For much of the world's history, slavery was an accepted fact. England led the way in outlawing slavery in 1102. The development of the inhumane, transatlantic slave trade in the 16th, 17th, and 18th centuries was largely invisible until reports arrived which horrified the people of Britain. It took some time, but Britain became the first country to abolish the slave trade. A few days ago a cluster of bishops walked through the streets of London to express their remorse over the enslavement of Africans.

Many other European countries were involved in the slave trade, as were Muslim countries. (Muslims enslaved Africans. It is estimated that Muslims enslaved about two million Europeans kidnapped from Mediterranean countries.) Africans also were involved.
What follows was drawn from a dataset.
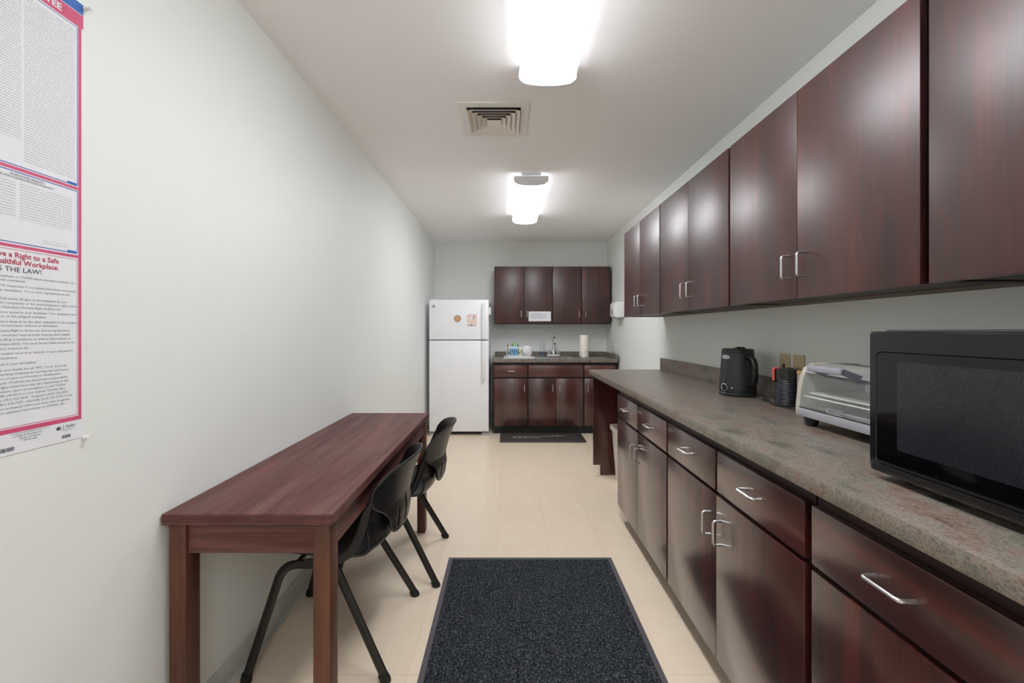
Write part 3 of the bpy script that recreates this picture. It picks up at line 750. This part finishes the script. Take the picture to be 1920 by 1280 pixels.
def make_chair(label):
    t = thing('stacking_chair', label, 'chair', (0, 0, 0), 'black chairs at the long table')
    SP = cr(seat_prof, 40); BP = cr(back_prof, 60)
    def pick(P, v):
        x = v*(len(P)-1); k = min(int(x), len(P)-2); return P[k].lerp(P[k+1], x-k)
    def seat(u, v):
        p = pick(SP, v); lift = .022*abs(u)**3 if v < .6 else .022*abs(u)**3*(1-v)/.4
        fwd = -.062*u*u*min(1, max(0, (v-.5)/.25))
        return (p.x+fwd, u*p.z, p.y+lift-.008*(1-u*u)*(1 if v < .65 else 0))
    def back(u, v):
        p = pick(BP, v); y = u*p.z; wrap = -.085*(y/.235)**2
        gr = 0
        for yc, zt in ((-.098, .575), (-.036, .625), (.036, .625), (.098, .575)):
            zz = p.y; zt0 = .492
            if zt0 < zz < zt:
                wdt = .0055*(1-.5*(zz-zt0)/(zt-zt0)); gr += .011*math.exp(-((y-yc)/wdt)**2)*min(1, (zz-zt0)/.01, (zt-zz)/.012)
        lobe = .014*max(0, min(1, (.60-p.y)/.05))
        return (p.x+wrap+lobe-gr, y, p.y)
    bm, rim = shell(seat, 24, 36, .007); tube(bm, rim, .0055, closed=True, n=6); obj('seat', bm, 'black_pl', t)
    bm, rim = shell(back, 96, 56, .007); tube(bm, rim[::2], .0062, closed=True, n=6); obj('backrest', bm, 'black_pl', t)
    for s in (-1, 1):
        bm = bmesh.new()
        P = cr([(-.05, s*.228, .430), (.0, s*.229, .428), (.06, s*.230, .430), (.115, s*.229, .458), (.150, s*.228, .515), (.172, s*.230, .58), (.190, s*.236, .632), (.203, s*.2405, .672)], 30)
        tube(bm, P, [.006+.011*min(1, k/6, (30-k)/8) for k in range(31)], .0045, n=10, ref=(0, 1, 0)); obj('side_arm', bm, 'black_pl', t)
        bm = bmesh.new(); tube(bm, fillet([(-.252, s*.246, .012), (-.135, s*.212, .408), (.028, s*.208, .402)], .06, 8), .0165, .0095, n=12, ref=(0, 1, 0)); lg = obj('leg', bm, 'black_metal', t)
        bm = bmesh.new(); tube(bm, [(-.254, s*.2465, 0), (-.2525, s*.246, .006), (-.249, s*.245, .028)], [.019, .021, .019], [.013, .014, .012], n=12, ref=(0, 1, 0)); obj('foot_cap', bm, 'rubber', lg)
        bm = bmesh.new(); tube(bm, fillet([(-.03, s*.187, .404), (.040, s*.190, .404), (.252, s*.246, .012)], .03, 6), .0165, .0095, n=12, ref=(0, 1, 0)); lg = obj('leg', bm, 'black_metal', t)
        bm = bmesh.new(); tube(bm, [(.254, s*.2465, 0), (.2525, s*.246, .006), (.240, s*.243, .028)], [.019, .021, .019], [.013, .014, .012], n=12, ref=(0, 1, 0)); obj('foot_cap', bm, 'rubber', lg)
        for z in (.520, .545): obj('screw', lathe(bmesh.new(), [(.003, -.002), (.003, .0035), (0, .004)], (.196, s*.193, z), 8), 'black_metal', t)
    bm = bmesh.new()
    for x in (-.09, .02): tube(bm, [(x, -.207, .404), (x, .207, .404)], .009, n=10)
    obj('seat_frame', bm, 'black_metal', t)
    return t
c1 = make_chair('near black plastic shell chair tucked under the long table')
c1.location = (-.692, 1.76, 0)
def copy_tree(o, parent=None):
    c = o.copy(); COL.objects.link(c)
    if parent is not None: c.parent = parent
    for ch in list(o.children): copy_tree(ch, c)
    return c
c2 = copy_tree(c1); c2['label'] = 'far black plastic shell chair at the long table, nearer the fridge'
c2.location = (-.616, 2.31, 0); c2.rotation_euler = (0, 0, math.radians(3))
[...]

Olaudah Equiano, an African slave who had gained his freedom and whose remarkable efforts in the cause of abolition are featured in our series, remarked in his autobiography how fascinated he was when he arrived in London “seeing these white people did not sell one another, as we did. . .and in this I thought they were much happier than we Africans.” My brother Roger, when engaged in oil exploration in West Africa, was proudly shown a cannon by a local chieftain who said that his ancestors had used it to fire at the Royal Navy's ships when they were enforcing the ban on the slave trade.

It seems a bit odd to ask people to apologise for their ancestors, but as apologies have been called for I await with interest the words of remorse that will issue from some of these other quarters.

Thank you, dear Anchoress, for mentioning the series.